Banana peppers, long green peppers, eggplants, basil, shishito peppers |
I grew two types of main crop tomatoes - early girl, and money maker. I think the ones I'm getting are money maker. They are big salad-sized, not huge slicers. They are still going strong, after a month.
I grew San Marzano roma-types. That plant started turning yellow from the bottom up, but I still got more than one sauce crop out of it.
The bulk of the cherry tomatoes are gumdrop. They are bigger and darker than most cherry tomatoes. The plant in a pot is not doing well, but the one in the ground has become a jungle all by itself. It spread to all four trellis supports, and then up through the roof of the crop cage to cover it! The fruits from the potted one are much smaller. I'm guessing the constrained roots can't support the rampant growth.
I'm growing several varieties of sweet peppers in the green stalk. Mostly I cook with them, though I have some small bells that I have eaten as snacks. I bought a single shisito pepper plant at farmer's market and it has been prolific from June on. I fry the peppers in olive oil whole and just chomp them while holding onto the stem. Tasty!
The little eggplants persist. Every week or so I get a handful and cook them up in the oven or air fryer.
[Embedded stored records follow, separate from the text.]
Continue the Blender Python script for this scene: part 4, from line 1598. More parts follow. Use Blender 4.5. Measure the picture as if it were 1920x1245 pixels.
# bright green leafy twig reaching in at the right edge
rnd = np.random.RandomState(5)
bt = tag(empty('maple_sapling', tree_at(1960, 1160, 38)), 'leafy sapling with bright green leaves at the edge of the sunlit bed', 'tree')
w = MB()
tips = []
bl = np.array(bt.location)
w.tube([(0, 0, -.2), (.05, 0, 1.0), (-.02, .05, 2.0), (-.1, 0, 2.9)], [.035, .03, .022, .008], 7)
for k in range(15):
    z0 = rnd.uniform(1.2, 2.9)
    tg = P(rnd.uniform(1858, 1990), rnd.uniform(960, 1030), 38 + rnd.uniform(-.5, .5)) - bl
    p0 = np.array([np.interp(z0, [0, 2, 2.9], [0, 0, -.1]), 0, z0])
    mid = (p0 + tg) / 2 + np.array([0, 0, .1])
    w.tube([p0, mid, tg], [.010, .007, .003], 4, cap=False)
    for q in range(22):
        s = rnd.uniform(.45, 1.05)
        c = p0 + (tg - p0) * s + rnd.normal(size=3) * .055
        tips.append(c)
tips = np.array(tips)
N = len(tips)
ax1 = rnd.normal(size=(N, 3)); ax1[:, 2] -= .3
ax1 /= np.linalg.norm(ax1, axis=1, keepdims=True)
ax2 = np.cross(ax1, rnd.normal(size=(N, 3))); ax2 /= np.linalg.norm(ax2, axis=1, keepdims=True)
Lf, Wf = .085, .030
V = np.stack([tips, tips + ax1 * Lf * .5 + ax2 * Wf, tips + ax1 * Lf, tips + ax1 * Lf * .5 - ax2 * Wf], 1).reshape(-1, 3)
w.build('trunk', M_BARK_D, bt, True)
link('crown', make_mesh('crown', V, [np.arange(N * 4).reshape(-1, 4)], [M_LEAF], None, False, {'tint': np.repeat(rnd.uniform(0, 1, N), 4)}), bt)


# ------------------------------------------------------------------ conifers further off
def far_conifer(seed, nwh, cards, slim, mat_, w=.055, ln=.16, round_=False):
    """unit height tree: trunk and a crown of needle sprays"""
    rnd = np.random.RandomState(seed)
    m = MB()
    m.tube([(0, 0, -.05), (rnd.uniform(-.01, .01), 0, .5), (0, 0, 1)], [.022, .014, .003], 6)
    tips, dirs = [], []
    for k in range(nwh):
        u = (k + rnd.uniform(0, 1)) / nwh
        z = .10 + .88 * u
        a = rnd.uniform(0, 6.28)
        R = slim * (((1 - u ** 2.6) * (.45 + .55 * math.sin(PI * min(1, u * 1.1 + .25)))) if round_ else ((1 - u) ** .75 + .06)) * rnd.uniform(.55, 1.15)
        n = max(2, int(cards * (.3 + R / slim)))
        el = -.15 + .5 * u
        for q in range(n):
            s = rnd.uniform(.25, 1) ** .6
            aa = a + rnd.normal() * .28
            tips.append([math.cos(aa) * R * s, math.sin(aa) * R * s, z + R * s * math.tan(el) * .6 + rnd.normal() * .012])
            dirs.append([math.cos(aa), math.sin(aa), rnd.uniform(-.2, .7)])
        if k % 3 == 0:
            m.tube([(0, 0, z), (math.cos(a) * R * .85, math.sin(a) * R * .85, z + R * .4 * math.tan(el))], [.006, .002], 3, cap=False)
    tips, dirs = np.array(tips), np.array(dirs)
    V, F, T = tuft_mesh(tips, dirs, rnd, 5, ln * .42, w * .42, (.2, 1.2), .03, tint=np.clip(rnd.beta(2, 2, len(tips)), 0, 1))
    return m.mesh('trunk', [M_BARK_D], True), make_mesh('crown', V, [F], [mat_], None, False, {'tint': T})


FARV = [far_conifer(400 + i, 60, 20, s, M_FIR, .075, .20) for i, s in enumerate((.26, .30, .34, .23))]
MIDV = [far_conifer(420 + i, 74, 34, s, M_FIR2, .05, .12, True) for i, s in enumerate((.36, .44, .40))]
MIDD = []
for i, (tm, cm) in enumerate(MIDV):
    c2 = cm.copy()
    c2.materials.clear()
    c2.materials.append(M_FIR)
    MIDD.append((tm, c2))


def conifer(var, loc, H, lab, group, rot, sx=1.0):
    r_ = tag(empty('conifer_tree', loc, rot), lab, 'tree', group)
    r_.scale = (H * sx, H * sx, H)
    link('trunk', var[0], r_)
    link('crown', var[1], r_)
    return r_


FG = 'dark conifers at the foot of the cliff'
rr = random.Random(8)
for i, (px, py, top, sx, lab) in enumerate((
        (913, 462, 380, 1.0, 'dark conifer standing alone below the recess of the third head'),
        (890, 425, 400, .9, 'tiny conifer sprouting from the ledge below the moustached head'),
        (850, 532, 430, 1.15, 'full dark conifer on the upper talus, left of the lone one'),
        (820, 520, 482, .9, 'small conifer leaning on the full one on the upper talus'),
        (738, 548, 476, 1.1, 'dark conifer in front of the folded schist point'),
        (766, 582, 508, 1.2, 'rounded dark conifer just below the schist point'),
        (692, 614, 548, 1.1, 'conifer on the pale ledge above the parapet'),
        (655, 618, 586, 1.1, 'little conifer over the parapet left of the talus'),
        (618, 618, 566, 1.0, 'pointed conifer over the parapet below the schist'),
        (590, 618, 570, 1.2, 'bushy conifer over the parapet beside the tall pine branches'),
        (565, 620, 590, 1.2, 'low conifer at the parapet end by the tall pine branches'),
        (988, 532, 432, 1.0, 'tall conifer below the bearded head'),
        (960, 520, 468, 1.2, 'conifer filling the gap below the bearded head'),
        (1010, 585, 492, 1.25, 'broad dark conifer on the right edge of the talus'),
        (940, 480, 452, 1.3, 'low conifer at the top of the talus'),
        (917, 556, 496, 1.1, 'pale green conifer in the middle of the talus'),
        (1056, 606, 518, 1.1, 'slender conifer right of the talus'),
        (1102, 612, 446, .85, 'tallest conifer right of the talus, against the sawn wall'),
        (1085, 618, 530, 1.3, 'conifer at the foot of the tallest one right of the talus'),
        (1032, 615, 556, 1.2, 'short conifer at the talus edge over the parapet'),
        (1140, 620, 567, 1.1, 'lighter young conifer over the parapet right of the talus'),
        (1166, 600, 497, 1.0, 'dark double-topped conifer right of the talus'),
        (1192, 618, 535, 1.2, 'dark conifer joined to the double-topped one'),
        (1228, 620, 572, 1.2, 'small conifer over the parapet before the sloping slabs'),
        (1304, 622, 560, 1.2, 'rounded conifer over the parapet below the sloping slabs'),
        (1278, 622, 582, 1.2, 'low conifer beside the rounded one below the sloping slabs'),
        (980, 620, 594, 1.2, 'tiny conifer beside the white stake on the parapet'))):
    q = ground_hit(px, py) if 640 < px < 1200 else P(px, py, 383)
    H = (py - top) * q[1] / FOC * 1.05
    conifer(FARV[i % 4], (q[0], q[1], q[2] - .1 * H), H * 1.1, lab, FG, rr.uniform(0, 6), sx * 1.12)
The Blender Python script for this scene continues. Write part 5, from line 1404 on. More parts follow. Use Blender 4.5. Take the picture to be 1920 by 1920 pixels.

I've mostly been eating them as a single dish, but this week I added the cooked eggplant to a ground lamb dish I had made, and it was not entirely unlike moussaka, after I added creme fraiche for creaminess.
Roasted eggplant and fried shisito peppers |
I have two kinds of cucumbers, pickle sized and full sized. I mostly eat the small ones as finger food, just munching on them. I grated up most of a full sized one to added to yogurt and garlic to make tzatziki sauce. Yum! I'm getting a half dozen little ones a week, which is more than I want to eat. But they are good snacks.
I seem to have failed to take a picture of my single zucchini. I have several very healthy plants, no sign of vine borers or other blights, but there are only male blossoms! I spotted one embryonic female about to bloom, and came back 48 hours later to find it a foot long and past optimal picking. I keep searching under the foliage but see no other fruits happening.
My countertops are full of vegetables ready to be processed. I visited a friend and was amused to find she was the same, with tomatoes finishing ripening and peppers needing to be frozen.
I'm popping cherry tomatoes into bags and right into the freezer, whole and raw. I hear they will still make good sauce, which makes sense. The peppers I either cut and freeze raw, or saute with onions and freeze that way. I'm eating some form of pepper-and-tomato saute, some form of spaghetti, a couple of times a week. The eggplants get eaten right away, and I don't know if its possible to preserve cucumbers, so some of those go to waste.